### AIM OF THE EXERCISE:
Count the lines below that contain the word "part" and give only the number.

### DATA SHOWN:
*-*-*

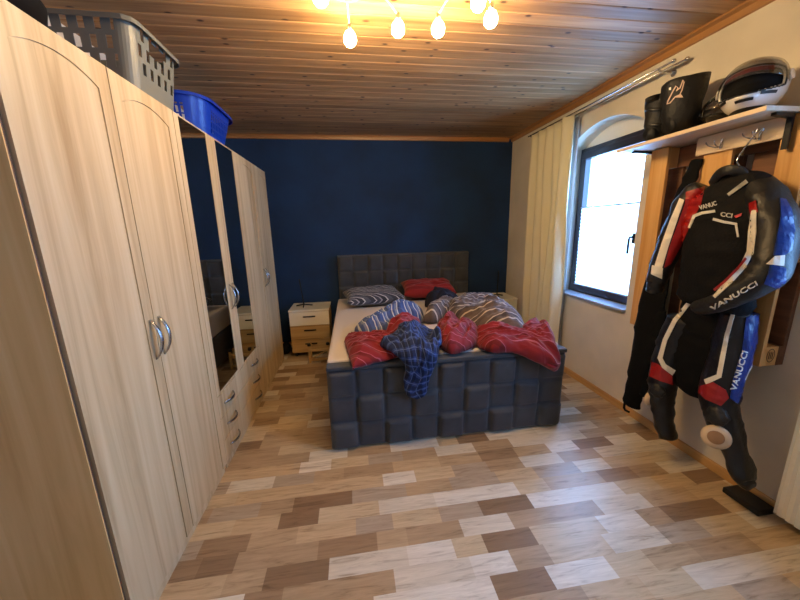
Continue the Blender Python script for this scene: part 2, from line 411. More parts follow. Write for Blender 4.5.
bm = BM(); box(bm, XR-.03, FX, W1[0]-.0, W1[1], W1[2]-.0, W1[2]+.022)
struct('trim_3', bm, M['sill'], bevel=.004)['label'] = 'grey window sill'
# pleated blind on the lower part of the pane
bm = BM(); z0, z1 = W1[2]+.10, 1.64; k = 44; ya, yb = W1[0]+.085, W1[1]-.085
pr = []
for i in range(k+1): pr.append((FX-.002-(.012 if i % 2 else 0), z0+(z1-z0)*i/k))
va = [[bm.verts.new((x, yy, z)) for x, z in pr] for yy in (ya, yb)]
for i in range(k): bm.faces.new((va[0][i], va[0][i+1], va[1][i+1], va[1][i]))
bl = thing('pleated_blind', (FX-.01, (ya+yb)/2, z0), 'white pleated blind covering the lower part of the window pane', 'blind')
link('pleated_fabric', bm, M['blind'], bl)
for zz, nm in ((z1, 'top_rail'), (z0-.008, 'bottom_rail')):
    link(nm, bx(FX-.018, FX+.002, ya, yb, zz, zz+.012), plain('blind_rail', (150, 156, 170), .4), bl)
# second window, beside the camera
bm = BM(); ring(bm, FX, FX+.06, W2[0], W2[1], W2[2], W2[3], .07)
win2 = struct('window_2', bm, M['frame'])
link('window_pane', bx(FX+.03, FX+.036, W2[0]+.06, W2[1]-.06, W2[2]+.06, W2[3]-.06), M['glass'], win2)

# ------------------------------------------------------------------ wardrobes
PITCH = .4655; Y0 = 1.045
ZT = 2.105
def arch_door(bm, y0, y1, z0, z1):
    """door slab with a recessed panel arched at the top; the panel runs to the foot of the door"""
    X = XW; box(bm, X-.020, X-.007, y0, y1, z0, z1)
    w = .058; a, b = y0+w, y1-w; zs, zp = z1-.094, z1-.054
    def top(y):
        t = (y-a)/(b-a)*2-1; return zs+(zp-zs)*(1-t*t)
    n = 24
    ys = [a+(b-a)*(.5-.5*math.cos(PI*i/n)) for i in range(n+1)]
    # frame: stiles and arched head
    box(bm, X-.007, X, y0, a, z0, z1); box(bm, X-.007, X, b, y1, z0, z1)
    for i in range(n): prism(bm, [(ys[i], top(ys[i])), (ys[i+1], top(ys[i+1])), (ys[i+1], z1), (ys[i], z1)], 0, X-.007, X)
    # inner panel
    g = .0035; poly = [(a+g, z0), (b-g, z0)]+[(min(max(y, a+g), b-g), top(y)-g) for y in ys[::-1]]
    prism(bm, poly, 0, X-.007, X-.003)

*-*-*

### SOLUTION TO THIS PROBLEM:
3